Ontario Provincial Police will not lay charges in its year-long investigation into alleged misconduct in the handling of the RCMP insurance plan, the provincial force said Wednesday in a statement.

RCMP Commissioner William Elliott requested that the OPP launch an investigation into the administration and outsourcing of the insurance plan in March 2008.

The OPP probe followed a previous RCMP internal audit and criminal investigation by the Ottawa Police Service, as well as Auditor General Sheila Fraser's report in 2006 that found millions of dollars in inappropriate charges to the RCMP's pension and insurance plans.

"At the conclusion of the investigation, it was determined no reasonable grounds existed to warrant criminal or regulatory charges," the OPP statement said.

The pension scandal erupted in 2003 with allegations of mismanagement of funds, nepotism in hiring, questionable expense claims, payments to consultants who did little or no work and other contracting irregularities by civilian members of the police force administering the plans between 2000 and 2003.

During their testimony before a House of Commons public accounts committee in March 2007, three senior RCMP officers accused a number of their superiors, including then commissioner Giuliano Zaccardelli, of engaging in a coverup after the officers made allegations of wrongdoing regarding the insurance and pension funds.

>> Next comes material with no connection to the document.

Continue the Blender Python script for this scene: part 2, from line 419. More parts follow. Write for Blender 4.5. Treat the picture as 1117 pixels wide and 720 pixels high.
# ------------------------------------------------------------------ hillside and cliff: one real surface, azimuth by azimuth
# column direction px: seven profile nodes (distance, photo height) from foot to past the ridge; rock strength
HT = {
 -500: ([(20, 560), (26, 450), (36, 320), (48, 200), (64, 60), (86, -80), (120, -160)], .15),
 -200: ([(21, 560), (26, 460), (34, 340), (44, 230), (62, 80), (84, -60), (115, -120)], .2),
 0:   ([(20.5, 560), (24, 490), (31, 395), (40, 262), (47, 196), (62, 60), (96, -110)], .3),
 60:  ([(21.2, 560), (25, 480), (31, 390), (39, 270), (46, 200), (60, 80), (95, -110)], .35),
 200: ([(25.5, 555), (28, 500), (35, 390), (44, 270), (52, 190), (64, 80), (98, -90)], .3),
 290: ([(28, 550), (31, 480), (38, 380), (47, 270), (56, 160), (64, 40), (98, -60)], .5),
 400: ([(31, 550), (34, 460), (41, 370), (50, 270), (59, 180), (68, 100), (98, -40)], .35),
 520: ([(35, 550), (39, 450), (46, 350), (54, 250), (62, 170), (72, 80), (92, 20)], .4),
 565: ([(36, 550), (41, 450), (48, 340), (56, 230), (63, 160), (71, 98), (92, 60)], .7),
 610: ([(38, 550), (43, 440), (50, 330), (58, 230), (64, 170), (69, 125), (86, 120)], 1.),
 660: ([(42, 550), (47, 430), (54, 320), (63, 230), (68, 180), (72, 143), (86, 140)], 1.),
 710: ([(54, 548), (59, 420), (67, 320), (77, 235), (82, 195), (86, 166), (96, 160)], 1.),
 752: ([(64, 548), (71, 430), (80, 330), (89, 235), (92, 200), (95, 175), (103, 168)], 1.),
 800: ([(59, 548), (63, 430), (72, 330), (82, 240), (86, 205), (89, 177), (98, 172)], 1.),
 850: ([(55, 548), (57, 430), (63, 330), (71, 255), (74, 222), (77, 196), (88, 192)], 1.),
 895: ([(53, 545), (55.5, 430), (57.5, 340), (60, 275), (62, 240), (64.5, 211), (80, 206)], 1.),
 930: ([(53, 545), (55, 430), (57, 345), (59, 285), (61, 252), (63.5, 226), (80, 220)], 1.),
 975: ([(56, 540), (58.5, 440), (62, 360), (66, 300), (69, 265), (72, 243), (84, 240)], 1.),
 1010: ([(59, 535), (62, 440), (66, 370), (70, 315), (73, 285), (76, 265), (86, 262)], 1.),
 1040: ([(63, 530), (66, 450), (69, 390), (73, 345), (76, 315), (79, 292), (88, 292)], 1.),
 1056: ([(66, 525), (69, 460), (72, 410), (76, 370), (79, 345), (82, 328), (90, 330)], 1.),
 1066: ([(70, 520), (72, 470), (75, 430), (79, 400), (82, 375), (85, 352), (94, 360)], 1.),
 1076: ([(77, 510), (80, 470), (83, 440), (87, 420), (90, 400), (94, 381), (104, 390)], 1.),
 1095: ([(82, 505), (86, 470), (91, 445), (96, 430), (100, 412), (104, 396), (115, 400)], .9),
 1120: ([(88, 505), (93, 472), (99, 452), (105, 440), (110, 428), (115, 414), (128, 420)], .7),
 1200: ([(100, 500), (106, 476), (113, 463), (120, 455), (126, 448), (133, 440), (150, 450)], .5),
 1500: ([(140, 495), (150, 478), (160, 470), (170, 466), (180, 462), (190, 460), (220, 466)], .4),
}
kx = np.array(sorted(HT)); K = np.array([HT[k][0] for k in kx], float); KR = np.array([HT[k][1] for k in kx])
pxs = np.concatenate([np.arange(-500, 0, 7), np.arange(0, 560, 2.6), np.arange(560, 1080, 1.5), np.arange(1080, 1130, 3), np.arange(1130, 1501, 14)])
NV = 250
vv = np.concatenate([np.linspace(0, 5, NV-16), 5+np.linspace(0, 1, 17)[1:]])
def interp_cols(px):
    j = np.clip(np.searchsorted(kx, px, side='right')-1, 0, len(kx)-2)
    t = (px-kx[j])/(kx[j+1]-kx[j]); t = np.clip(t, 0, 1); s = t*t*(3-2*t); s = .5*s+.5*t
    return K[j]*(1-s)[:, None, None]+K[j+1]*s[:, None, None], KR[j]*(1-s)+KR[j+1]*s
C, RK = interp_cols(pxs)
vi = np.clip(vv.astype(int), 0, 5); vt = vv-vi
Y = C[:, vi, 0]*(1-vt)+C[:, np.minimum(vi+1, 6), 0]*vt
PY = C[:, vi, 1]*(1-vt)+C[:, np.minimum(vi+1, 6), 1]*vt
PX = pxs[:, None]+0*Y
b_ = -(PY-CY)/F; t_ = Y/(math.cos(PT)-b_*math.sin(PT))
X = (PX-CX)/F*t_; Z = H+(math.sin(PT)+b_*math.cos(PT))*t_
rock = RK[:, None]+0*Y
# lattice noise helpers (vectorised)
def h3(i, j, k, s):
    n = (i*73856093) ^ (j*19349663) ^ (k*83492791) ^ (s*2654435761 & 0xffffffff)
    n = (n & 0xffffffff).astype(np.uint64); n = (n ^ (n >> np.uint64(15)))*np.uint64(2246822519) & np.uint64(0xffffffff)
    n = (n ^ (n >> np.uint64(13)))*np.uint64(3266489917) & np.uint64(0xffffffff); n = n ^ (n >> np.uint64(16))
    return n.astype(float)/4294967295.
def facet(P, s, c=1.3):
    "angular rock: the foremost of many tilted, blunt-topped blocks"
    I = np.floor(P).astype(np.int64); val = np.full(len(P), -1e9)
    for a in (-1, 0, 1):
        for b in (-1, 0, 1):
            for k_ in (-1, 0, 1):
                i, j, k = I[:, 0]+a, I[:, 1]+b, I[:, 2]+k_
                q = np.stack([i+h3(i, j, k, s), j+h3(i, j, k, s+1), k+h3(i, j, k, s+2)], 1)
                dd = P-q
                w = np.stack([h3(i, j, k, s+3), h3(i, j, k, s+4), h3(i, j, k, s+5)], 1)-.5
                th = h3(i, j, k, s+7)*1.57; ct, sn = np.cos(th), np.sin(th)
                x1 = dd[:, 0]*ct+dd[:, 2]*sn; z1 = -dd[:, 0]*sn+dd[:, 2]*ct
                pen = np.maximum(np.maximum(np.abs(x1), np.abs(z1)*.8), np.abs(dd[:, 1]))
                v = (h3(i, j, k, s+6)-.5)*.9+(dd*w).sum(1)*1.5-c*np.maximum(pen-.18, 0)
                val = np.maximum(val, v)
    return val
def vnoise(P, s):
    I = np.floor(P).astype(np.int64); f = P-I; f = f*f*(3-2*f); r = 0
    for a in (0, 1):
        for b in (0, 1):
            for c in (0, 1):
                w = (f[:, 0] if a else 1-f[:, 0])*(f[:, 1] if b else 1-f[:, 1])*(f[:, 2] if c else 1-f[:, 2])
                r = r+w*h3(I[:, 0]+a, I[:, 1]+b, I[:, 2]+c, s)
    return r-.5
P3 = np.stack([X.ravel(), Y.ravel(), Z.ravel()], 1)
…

In the wake of the scandal, the federal government asked an independent investigator, Toronto lawyer David Brown, to review the case.

Brown released a scathing report in June 2007, declaring that the culture and management of the RCMP were "horribly broken." He noted that whistleblowers within the force had come forward to complain of wrongdoing, only to be punished for their efforts.

But Brown said he found no evidence of a coverup by Zaccardelli, who later resigned after admitting he gave incorrect testimony on the Maher Arar affair to a Commons committee.

In a second report released in December, Brown recommended the RCMP be completely overhauled and turned into an entity separate from the federal government overseen by a civilian board of managers.

In March 2008, then public safety minister Stockwell Day appointed a group to oversee sweeping changes to the RCMP based on Brown's recommendations.